» Problem description
Copy the first line of the material below and every later line through the line containing "COL = scene.collection", without any other output.

» Recorded information
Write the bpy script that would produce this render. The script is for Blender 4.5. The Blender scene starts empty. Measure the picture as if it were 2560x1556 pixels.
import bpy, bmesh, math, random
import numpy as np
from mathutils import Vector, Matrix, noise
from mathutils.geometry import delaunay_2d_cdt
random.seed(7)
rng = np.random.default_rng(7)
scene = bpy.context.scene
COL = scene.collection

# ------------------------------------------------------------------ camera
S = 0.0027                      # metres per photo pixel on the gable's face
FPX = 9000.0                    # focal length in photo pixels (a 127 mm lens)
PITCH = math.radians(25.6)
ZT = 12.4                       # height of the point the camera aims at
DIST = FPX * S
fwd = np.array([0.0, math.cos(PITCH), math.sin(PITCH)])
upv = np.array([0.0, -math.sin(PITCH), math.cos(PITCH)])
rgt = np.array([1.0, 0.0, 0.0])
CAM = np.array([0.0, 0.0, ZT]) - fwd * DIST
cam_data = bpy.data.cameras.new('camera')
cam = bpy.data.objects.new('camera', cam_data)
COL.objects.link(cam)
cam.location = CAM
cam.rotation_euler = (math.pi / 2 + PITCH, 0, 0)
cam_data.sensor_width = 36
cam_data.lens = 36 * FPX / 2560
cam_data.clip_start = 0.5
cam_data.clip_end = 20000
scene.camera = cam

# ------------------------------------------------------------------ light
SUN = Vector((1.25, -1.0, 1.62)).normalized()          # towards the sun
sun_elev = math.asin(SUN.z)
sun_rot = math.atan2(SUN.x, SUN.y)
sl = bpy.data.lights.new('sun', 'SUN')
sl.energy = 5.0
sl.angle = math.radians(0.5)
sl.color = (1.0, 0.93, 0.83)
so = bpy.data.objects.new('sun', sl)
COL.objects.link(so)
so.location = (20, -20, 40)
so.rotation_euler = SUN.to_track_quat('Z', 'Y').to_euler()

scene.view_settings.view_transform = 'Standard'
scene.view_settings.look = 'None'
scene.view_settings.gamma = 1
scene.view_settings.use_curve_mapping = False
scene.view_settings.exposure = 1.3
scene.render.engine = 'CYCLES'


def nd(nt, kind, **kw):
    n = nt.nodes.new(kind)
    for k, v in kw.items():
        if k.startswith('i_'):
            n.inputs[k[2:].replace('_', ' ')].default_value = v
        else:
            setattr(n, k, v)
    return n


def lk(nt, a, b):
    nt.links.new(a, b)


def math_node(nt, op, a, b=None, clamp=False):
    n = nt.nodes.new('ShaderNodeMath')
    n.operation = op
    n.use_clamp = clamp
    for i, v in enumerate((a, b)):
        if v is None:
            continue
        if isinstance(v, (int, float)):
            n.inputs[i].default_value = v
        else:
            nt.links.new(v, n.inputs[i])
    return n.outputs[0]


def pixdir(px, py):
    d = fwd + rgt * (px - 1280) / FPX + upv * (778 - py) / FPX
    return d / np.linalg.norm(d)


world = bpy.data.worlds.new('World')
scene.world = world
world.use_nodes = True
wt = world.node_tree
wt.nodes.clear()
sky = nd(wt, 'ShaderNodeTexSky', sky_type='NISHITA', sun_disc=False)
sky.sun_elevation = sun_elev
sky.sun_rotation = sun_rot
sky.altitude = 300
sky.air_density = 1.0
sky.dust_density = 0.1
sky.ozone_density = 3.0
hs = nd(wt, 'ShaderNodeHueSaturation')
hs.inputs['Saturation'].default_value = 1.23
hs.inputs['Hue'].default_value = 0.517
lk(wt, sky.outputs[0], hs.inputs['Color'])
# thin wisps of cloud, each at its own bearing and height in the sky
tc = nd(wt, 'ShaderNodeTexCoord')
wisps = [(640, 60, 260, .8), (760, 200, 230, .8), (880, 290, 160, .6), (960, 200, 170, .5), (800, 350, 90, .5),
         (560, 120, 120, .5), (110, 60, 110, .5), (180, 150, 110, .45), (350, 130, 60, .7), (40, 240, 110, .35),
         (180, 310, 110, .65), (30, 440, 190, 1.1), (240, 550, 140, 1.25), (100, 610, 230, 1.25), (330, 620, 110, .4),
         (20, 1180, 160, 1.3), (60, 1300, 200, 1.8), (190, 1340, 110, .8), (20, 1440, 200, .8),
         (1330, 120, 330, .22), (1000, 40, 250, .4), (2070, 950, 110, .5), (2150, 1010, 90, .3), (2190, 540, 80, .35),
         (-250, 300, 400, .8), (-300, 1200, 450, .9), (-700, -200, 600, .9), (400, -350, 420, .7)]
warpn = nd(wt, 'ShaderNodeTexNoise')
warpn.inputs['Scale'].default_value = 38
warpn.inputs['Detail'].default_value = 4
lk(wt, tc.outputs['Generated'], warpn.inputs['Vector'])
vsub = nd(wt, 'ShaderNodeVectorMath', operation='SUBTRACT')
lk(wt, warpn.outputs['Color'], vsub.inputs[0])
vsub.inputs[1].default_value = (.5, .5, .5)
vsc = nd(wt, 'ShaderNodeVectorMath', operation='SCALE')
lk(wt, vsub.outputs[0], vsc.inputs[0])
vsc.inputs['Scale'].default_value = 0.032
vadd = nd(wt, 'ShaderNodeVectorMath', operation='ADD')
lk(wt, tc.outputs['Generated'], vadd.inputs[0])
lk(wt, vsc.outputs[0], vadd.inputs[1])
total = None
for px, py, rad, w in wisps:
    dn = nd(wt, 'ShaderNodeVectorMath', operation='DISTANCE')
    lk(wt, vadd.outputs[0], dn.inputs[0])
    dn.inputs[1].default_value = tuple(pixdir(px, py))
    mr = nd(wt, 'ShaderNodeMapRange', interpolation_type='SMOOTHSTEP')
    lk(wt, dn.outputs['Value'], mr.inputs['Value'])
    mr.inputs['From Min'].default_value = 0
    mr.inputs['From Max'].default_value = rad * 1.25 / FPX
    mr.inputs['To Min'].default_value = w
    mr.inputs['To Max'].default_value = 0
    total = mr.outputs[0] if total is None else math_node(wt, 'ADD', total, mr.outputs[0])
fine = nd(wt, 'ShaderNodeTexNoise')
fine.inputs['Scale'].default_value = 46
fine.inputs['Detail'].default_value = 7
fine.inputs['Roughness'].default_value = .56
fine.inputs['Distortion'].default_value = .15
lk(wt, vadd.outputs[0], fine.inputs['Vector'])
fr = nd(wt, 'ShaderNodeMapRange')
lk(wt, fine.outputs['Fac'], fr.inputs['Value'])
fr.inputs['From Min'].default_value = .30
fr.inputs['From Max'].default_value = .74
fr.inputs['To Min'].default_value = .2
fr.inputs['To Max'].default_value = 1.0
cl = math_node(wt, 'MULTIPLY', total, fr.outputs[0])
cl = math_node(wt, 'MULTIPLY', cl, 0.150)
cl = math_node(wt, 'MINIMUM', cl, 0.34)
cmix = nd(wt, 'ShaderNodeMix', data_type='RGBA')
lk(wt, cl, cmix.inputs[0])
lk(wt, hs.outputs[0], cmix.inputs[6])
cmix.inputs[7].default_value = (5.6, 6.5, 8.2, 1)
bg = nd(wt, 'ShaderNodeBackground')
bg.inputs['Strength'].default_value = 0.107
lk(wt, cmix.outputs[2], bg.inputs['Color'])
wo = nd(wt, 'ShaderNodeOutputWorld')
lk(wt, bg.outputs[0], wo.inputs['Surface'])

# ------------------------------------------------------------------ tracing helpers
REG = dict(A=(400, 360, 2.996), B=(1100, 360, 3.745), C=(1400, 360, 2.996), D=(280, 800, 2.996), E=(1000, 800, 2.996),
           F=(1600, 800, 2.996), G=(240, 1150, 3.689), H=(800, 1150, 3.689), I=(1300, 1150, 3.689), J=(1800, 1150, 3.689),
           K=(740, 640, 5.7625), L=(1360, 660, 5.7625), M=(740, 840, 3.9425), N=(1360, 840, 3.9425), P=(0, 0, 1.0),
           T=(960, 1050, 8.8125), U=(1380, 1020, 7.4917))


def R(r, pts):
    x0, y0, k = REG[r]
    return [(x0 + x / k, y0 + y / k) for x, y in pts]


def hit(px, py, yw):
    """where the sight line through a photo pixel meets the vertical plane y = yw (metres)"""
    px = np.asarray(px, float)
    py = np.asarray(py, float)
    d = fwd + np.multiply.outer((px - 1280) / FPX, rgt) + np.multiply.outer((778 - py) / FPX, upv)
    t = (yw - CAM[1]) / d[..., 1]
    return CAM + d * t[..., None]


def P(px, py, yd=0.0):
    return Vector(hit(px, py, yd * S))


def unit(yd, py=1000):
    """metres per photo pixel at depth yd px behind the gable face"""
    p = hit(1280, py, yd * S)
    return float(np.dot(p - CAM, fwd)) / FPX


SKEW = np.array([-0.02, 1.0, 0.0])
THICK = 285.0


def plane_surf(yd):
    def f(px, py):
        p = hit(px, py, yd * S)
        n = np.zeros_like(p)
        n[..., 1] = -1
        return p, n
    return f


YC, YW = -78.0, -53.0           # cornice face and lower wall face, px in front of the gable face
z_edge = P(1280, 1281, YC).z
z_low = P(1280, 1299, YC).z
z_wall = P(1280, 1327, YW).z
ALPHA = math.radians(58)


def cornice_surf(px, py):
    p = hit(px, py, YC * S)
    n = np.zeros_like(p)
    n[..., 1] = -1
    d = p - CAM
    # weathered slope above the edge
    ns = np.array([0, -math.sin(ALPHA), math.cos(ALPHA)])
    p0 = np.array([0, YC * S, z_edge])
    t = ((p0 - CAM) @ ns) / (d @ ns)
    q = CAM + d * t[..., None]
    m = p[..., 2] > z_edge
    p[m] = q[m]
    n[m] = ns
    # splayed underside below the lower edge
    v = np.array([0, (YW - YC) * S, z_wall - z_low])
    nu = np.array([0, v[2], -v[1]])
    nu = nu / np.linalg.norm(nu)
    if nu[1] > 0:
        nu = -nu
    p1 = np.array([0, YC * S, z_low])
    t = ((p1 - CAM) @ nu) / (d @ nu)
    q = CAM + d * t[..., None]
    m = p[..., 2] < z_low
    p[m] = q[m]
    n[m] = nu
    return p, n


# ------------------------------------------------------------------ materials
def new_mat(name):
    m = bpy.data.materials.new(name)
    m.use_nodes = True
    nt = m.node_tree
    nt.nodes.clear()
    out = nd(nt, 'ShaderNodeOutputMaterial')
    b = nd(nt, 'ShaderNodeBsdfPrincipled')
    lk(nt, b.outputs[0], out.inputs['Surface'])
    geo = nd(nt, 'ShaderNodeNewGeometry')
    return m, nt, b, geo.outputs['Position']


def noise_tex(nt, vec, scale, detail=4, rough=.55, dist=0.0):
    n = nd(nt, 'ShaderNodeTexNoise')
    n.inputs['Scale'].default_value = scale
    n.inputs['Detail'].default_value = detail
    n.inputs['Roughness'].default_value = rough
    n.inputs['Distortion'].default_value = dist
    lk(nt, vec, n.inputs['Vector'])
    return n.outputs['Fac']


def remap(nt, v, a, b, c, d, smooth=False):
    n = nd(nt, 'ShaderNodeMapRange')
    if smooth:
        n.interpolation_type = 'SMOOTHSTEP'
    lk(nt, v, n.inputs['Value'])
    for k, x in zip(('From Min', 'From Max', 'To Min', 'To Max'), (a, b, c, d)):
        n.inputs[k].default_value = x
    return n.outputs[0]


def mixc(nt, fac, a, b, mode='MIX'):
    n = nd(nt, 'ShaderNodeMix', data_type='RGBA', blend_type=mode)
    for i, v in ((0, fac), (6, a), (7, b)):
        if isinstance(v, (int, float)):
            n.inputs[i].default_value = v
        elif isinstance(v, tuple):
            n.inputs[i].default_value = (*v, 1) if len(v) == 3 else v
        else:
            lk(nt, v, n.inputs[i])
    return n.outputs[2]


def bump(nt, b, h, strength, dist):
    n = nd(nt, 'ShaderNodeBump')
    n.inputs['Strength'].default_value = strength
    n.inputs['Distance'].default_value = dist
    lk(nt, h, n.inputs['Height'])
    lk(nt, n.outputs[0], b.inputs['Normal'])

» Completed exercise
Write the bpy script that would produce this render. The script is for Blender 4.5. The Blender scene starts empty. Measure the picture as if it were 2560x1556 pixels.
import bpy, bmesh, math, random
import numpy as np
from mathutils import Vector, Matrix, noise
from mathutils.geometry import delaunay_2d_cdt
random.seed(7)
rng = np.random.default_rng(7)
scene = bpy.context.scene
COL = scene.collection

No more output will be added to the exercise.